I was asked several times about the sources on residents of St Petersbourg / Leningrad, of the USSR times (1917-2000).

If you are a direct blood relative, or someone with the notarized power of attorney from direct blood relative (with the documents showing those relations) — you can get births/marriages/deaths  for all deceased relatives — anywhere in the country. They made the nationwide database.  With some nuances, but generally it works.

In St Petersbourg, they made available online the books of vital records for up to 1923. Those are available online for a nominal fee. There are SOME handwritten indexes to them. To check the whole city you need to review ~20 indexes for different areas. Not ideal, but workable.


And they have family lists/lists of residents by addresses (household registers, used for the citizens registration and passports issuance).

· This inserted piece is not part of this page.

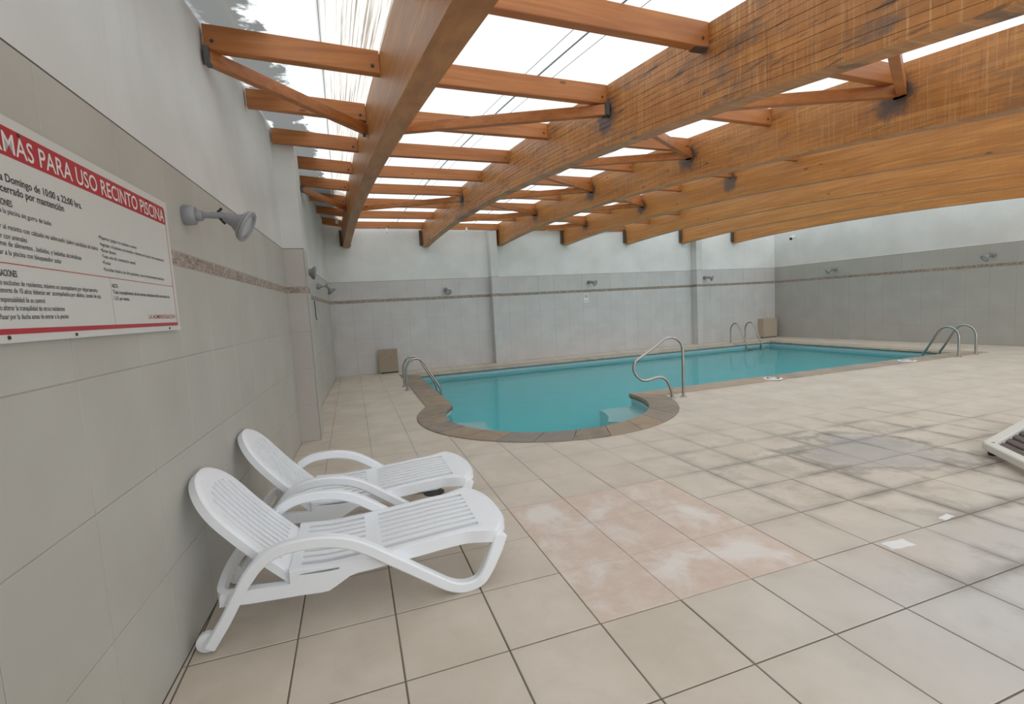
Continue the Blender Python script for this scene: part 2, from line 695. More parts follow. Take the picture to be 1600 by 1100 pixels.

If it is less than 75 years old — we have the same story with the “privacy regulations”. If it is older than that — generally there are no restrictions.  The reading room for those books has a only a few places and the 2-3 months long line to register for a seat.

Asking the archive to do the research for you also takes 2-3 months, unfortunately.


For early 1930s there are lists of taxpayers, which in effect are lists of adult residents by the households. Also, no restrictions.

There are databases of persons who were evacuated from Leningrad in 1942-43. Available online.

Taxpayers lists are indexed, but indexes only available on the computers in the reading room on Antonova-Ovseenko street.


There are army and party documents, which frequently list family members. Army documents are online and in Podolsk, Moscow region. Party documents are in the (former) party archive.


St Pete archives did a lot of indexing of finding aids, so if the relative worked somewhere and his personal file was transferred to the archive — chances to find the document are good.